Akun Kotz telah membagikan tiga tautan yakni bayfiles.com, mega.nz, dan anonfiles.com. Tautan bayfiles.com dan mega.nz telah dilakukan pemblokiran (takedown). Kementerian Kominfo mengatakan masih terus berupaya memutuskan akses tautan anonfiles.com.
Selain itu, hari ini, Jumat (21/5), Kementerian Kominfo melanjutkan investigasinya. Kementerian akan memanggil Direksi BPJS Kesehatan sebagai pengelola data pribadi yang diduga bocor.
Perusahaan keamanan siber asal Rusia, Kaspersky mengkhawatirkan adanya pelanggaran lebih lanjut dari kebocoran data di dunia maya.
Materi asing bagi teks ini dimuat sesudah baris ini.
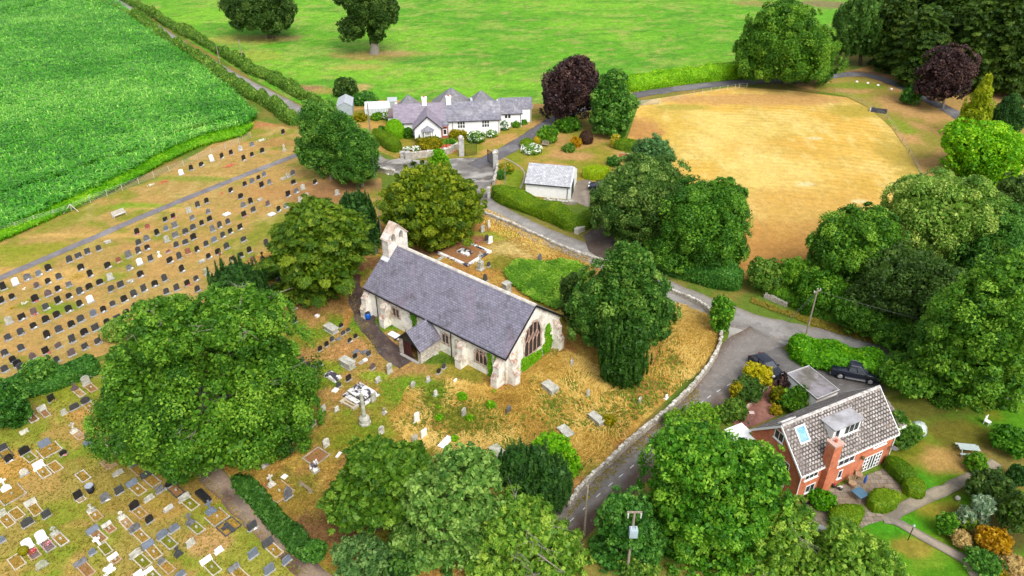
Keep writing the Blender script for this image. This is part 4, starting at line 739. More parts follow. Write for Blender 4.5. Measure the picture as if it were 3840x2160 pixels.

General Manager Kaspersky untuk Asia Tenggara Yeo Siang Tiong mengatakan data yang sudah terlanjur tersebar dan dijualbelikan bisa dimanfaatkan oleh pihak lain untuk melakukan tindakan kejahatan siber, seperti penipuan atau phishing.
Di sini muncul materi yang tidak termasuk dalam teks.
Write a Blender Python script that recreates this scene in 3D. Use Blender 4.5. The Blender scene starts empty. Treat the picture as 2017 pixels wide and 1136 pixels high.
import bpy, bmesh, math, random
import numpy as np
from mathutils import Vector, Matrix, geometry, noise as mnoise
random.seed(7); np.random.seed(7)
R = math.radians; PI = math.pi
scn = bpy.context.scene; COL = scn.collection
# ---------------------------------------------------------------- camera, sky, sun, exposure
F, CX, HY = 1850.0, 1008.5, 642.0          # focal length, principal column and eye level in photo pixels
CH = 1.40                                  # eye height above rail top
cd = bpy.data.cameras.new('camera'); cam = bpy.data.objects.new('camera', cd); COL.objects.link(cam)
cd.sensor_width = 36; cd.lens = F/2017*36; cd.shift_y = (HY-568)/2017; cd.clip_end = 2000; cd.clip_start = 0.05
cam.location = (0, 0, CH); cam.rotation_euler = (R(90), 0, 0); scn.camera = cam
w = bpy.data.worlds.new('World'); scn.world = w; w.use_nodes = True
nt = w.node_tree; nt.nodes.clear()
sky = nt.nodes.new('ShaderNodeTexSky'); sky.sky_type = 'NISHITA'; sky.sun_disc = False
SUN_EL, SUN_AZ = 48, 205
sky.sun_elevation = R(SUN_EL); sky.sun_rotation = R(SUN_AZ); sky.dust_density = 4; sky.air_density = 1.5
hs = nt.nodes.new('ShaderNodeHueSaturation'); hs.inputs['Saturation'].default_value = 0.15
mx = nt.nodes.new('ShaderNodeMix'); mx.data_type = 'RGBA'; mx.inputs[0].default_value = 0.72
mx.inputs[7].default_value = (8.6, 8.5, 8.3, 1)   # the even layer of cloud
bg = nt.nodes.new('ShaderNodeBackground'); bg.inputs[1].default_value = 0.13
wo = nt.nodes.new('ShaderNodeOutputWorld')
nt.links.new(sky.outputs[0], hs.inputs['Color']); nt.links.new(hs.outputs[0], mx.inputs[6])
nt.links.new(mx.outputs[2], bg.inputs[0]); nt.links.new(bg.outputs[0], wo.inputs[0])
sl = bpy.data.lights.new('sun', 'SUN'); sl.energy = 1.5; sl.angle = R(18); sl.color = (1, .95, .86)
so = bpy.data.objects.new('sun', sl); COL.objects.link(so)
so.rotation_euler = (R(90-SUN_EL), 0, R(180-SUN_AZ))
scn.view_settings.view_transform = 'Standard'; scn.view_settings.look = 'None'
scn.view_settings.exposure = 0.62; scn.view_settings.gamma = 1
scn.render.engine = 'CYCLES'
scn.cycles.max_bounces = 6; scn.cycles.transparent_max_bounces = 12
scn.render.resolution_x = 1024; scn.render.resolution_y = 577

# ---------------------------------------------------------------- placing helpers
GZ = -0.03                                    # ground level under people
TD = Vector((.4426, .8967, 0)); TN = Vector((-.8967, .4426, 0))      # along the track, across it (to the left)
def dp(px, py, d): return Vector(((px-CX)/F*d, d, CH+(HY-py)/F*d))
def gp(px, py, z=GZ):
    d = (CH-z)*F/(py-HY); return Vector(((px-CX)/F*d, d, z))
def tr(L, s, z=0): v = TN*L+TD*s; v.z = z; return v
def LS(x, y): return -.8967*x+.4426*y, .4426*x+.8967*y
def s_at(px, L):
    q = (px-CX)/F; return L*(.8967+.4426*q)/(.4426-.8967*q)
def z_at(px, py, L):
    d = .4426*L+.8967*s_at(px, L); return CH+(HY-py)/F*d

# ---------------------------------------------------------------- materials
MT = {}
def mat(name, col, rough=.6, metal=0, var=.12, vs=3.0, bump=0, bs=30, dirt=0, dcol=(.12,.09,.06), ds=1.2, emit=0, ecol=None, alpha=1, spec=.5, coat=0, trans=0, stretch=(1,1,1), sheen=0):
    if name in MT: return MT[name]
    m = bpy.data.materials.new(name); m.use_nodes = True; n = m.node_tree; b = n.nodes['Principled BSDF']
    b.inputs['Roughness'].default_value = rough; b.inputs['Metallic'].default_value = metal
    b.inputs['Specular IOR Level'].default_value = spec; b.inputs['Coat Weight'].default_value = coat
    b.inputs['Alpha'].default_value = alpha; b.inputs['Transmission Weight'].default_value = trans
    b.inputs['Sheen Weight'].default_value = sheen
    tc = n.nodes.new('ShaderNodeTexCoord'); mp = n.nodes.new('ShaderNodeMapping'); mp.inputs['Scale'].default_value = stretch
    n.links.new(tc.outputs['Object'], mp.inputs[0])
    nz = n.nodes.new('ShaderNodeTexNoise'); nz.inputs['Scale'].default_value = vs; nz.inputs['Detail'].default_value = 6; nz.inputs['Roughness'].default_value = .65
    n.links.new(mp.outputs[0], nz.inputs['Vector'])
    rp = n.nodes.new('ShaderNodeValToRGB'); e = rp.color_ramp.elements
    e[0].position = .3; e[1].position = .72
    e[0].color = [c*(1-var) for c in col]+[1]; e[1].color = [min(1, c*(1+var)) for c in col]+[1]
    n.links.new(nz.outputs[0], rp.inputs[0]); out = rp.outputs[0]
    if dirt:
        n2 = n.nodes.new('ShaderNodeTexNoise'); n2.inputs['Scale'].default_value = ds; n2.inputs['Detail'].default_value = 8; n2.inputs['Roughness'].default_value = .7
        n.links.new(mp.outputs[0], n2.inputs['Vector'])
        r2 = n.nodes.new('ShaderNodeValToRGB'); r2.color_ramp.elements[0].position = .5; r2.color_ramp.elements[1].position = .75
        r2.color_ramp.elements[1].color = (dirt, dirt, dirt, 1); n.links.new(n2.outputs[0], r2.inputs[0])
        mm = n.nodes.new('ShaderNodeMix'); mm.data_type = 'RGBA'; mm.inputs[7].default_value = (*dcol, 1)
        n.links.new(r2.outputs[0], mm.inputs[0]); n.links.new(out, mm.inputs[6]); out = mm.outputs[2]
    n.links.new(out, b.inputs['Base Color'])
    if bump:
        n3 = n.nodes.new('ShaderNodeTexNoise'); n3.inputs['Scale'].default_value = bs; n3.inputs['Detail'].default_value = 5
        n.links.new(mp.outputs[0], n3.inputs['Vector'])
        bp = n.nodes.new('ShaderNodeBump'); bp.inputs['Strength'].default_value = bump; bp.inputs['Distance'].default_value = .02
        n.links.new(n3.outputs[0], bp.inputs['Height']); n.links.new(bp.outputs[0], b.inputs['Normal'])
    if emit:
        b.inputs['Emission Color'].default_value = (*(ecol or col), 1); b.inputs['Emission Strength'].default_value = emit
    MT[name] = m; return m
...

"Dengan meningkatnya aktivitas online, akan selalu terjadi gerakan rahasia oleh para pelaku kejahatan dunia maya apapun teknik dan strateginya," kata Yeo dalam siaran pers, hari ini (21/5).
Sedangkan, Lembaga Studi dan Advokasi Masyarakat (ELSAM) mengatakan kasus dugaan kebocoran data 279 juta warga RI ini menunjukkan bahwa, Rancangan Undang-Undang Pelindungan Data Pribadi (RUU PDP) mendesak untuk disahkan.
Hingga kini UU PDP belum juga rampung dan pembahasannya beberapa kali molor dari target. Dari rencana awal 2019, RUU PDP kemudian, ditarget selesai November 2020. Lalu molor menjadi Desember 2020, kemudian Maret 2021. Setelahnya molor lagi.
"Kekosongan hukum pelindungan data pribadi yang komprehensif telah memunculkan sejumlah permasalahan dalam tata kelola pelindungan data, baik pada sektor publik maupun sektor privat," kata Direktur Eksekutif ELSAM Wahyudi Djafar dalam siaran pers.
Kebocoran data milik BPJS Kesehatan awalnya diungkap oleh pengguna Twitter dengan nama akun @ndagels. Ia mencuit konten yang menampilkan cuplikan situs jual beli data.
"Data 279 juta penduduk Indonesia bocor dan dijual, Bahkan ada data orang yang sudah meninggal," katanya, Kamis (20/5).
Dalam cuitan selanjutnya, ia mengatakan kumpulan data BPJS Kesehatan yang bocor itu dijual dengan 0,15 bitcoin atau sekitar US$ 6 ribu (Rp 86,4 juta).
Unggahan itu menampilkan akun bernama kotz yang mengklaim dirinya memiliki data 279 juta peserta BPJS Kesehatan. Data itu meliputi nama peserta, KTP, gaji, nomor ponsel, email, serta alamat.
Dia menjual data-data itu di forum peretas, raidforums.com. Namun satu juta data diberikan gratis tanpa kata sandi, sebagai contoh. "Ada juga 20 juta data yang memiliki foto pribadi," kata akun itu dikutip dari forum.